JawaPos.com – Turunnya harga bahan bakar minyak (BBM) nonsubsidi mendapat respons positif oleh masyarakat. Kini disparitas harga BBM subsidi dengan nonsubsidi tidak terlalu jauh. Hal itu berpotensi membuat masyarakat pelan-pelan memilih BBM dengan RON 92 ke atas.
Peneliti Pusat Studi Energi (PSE) UGM Agung Satrio Nugroho mengatakan, penurunan harga BBM nonsubsidi memberikan dampak yang positif ke Negara. Disparitas harga BBM subsidi dan nonsubsidi semakin kecil. Diprediksi masyarakat pelan-pelan akan pindah mengonsumsi Pertamax atau meninggalkan Pertalite.
“Perpindahan itu mirip ketika Pertamina menaikkan harga BBM nonsubsidi.

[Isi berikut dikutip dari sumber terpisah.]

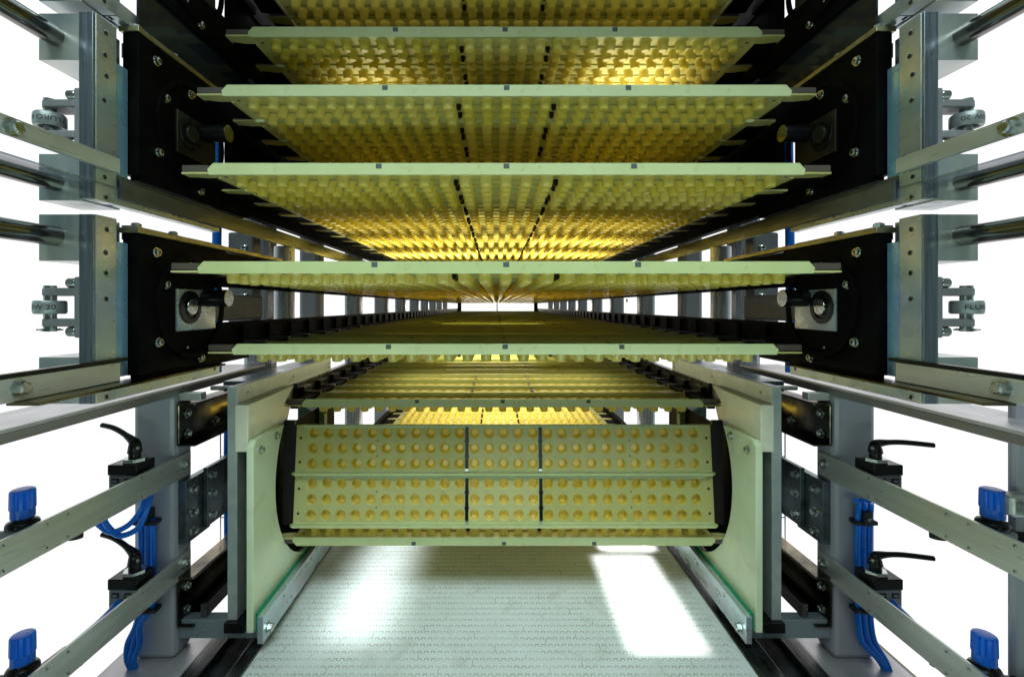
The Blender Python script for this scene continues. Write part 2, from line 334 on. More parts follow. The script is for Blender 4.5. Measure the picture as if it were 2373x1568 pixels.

Akibat disparitas harga Pertamax yang semakin besar, membuat masyarakat beralih mengkonsumsi Pertalite. Jumlah perpindahan konsumsi tersebut mencapai 5 persen,” ujar Agung Satrio Nugroho kepada wartawan, Rabu (4/1).
Sebagaimana diketahui mulai Januari 2023 harga Pertamax turun Rp 12.800 per liter. Sebelumnya Rp 13.900 per liter. Begitu juga untuk jenis Pertamax Turbo yang semula per liternya Rp 15.200, kini Rp 14.050.
Produk lainnya yang mengalami penurunan harga yaitu Dexlite yang dibanderol Rp 16.150. Padahal sebelumnya Rp 18.300. Harga Pertamina Dex juga dipangkas dari Rp 18.800 menjadi Rp 16.750.
Menurut Agung Satrio Nugroho, dengan berkurangnya konsumsi Pertalite membuat beban Negara untuk mensubsidi BBM semakin kecil. Dampak perpindahan konsumsi itu baru bisa terlihat tiga bulan ke depan. “Kami terus berharap disparitas harga antara BBM subsidi dan nonsubsidi semakin kecil,” kata Agung.
Dengan semakin sempitnya disparitas harga, Agung optimistis konsumsi BBM nonsubsidi terus meningkat. Harapannya, subsidi BBM yang dialokasikan Negara dapat dimanfaatkan untuk kebijakan strategis Nasional lainnya. Seperti penggembangan energi baru terbarukan.
Dengan turunnya harga BBM nonsubsidi membuat potensi volume konsumsi Pertalite dan Bio Solar berkurang. Hal itu bisa berdampak berkurangnya beban Pertamina menanggung BBM subsidi. Berkurangnya beban Pertamina terhadap BBM subsidi membuat mereka menjadi world class energy company.
“Selama ini Pertamina yang menanggung risiko bisnis akibat penyaluran BBM subsidi. Berkurangnya beban penyaluran BBM subsidi ini merupakan strategi yang sangat bagus untuk resiliensi Pertamina di 2023,” ujar Agung.
Agung mendukung rencana Menteri Erick yang menyiapkan langkah untuk mengevaluasi harga BBM nonsubsidi setiap pekan. Tujuannya, harga BBM nonsubsidi dapat langsung menyesuaikan dengan harga keekonomiannya.
“Saya mendukung rencana Menteri Erick untuk perintahkan Pertamina meninjau ulang harga BBM non subsidi setiap pekan sehingga disparitas dengan BBM subsidi semakin kecil. Evaluasi harga BBM non subsidi setiap pekan juga membuat iklim usaha distribusi BBM di Indonesia semakin sehat,” ungkap Agung.
Meski harga minyak mentah dunia cenderung turun akibat ancaman resesi ekonomi global, Agung meminta agar pemerintah tak gegabah menurunkan harga BBM subsidi. Belum selesainya kondisi geopolitik yang terjadi antara Ukraina dan Rusia, masih membuat potensi harga minyak dunia melambung kembali.
Jika Pemerintah menurunkan harga BBM subsidi, tapi tiba-tiba harga minyak dunia kembali naik, maka hal itu akan membuat posisi Pemerintah menjadi sulit. Sebab, penetapan harga BBM melibatkan proses politik yang sangat panjang. “Lebih baik alokasi lebih dari berkurangnya konsumsi BBM subsidi dipergunakan untuk penggembangan energi baru terbarukan. Sehingga penggunaan subsidi BBM menjadi tepat sasaran,” papar Agung.
Sementara itu, Kepala Pusat Studi Energi (PSE) UGM Sarjiya menambahkan, penurunan harga BBM nonsubsidi yang dilakukan Pertamina merupakan imbas dari turunnya harga minyak mentah dunia.